# DIRECTIONS FOR THIS TASK:
Copy exactly the lines from the start of the material through the line with "COL = SC.collection". Pictures stay out of the copy.

# DATA SECTION:
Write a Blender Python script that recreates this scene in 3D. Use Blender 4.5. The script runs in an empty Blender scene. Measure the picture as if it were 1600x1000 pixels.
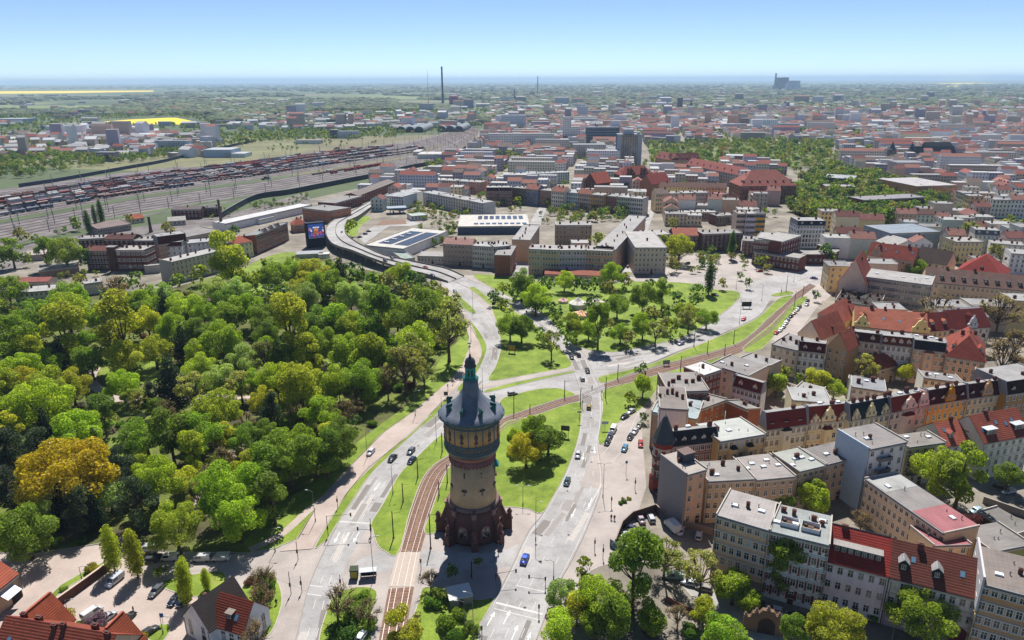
import bpy, math, random
import numpy as np
from mathutils import Vector, Matrix
R = math.radians
random.seed(7)
SC = bpy.context.scene
COL = SC.collection

# ---------------------------------------------------------------- camera
CAM_H, FPX = 118.0, 1100.0
PITCH, ROLL = R(18.8), R(-0.25)
cam_d = bpy.data.cameras.new('camera')
cam_d.sensor_width = 36.0
cam_d.lens = FPX / 1600 * 36
cam_d.clip_start = 1.0
cam_d.clip_end = 150000
cam = bpy.data.objects.new('camera', cam_d)
COL.objects.link(cam)
CM = Matrix.Rotation(R(90) - PITCH, 4, 'X') @ Matrix.Rotation(ROLL, 4, 'Z')
cam.matrix_world = Matrix.Translation((0, 0, CAM_H)) @ CM
SC.camera = cam
CM3 = np.array(CM.to_3x3())

# ---------------------------------------------------------------- sky, sun, exposure
SUN_EL = R(57)
SUN_AZ = R(2)           # measured from +Y towards +X
W = bpy.data.worlds.new('World')
SC.world = W
W.use_nodes = True
nt = W.node_tree
sky = nt.nodes.new('ShaderNodeTexSky')
sky.sky_type = 'NISHITA'
sky.sun_disc = False
sky.sun_elevation = SUN_EL
sky.sun_rotation = SUN_AZ
sky.altitude = 6000
sky.air_density = 1.0
sky.dust_density = 0.5
sky.ozone_density = 2.0
bg = nt.nodes['Background']
nt.links.new(sky.outputs[0], bg.inputs[0])
bg.inputs[1].default_value = 0.05
sun_d = bpy.data.lights.new('sun', 'SUN')
sun_d.energy = 3.1
sun_d.angle = R(0.5)
sun_d.color = (1.0, 0.955, 0.88)
sun = bpy.data.objects.new('sun', sun_d)
COL.objects.link(sun)
sun.location = (0, 200, 400)
sd = Vector((-math.sin(SUN_AZ) * math.cos(SUN_EL), -math.cos(SUN_AZ) * math.cos(SUN_EL), -math.sin(SUN_EL)))
sun.rotation_euler = sd.to_track_quat('-Z', 'Y').to_euler()
vs = SC.view_settings
vs.view_transform = 'Standard'
vs.look = 'None'
vs.gamma = 1.0
vs.use_curve_mapping = False
vs.exposure = 1.4
SC.cycles.max_bounces = 6
SC.cycles.diffuse_bounces = 4
SC.cycles.transparent_max_bounces = 6
SC.cycles.volume_bounces = 1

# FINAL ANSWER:
Write a Blender Python script that recreates this scene in 3D. Use Blender 4.5. The script runs in an empty Blender scene. Measure the picture as if it were 1600x1000 pixels.
import bpy, math, random
import numpy as np
from mathutils import Vector, Matrix
R = math.radians
random.seed(7)
SC = bpy.context.scene
COL = SC.collection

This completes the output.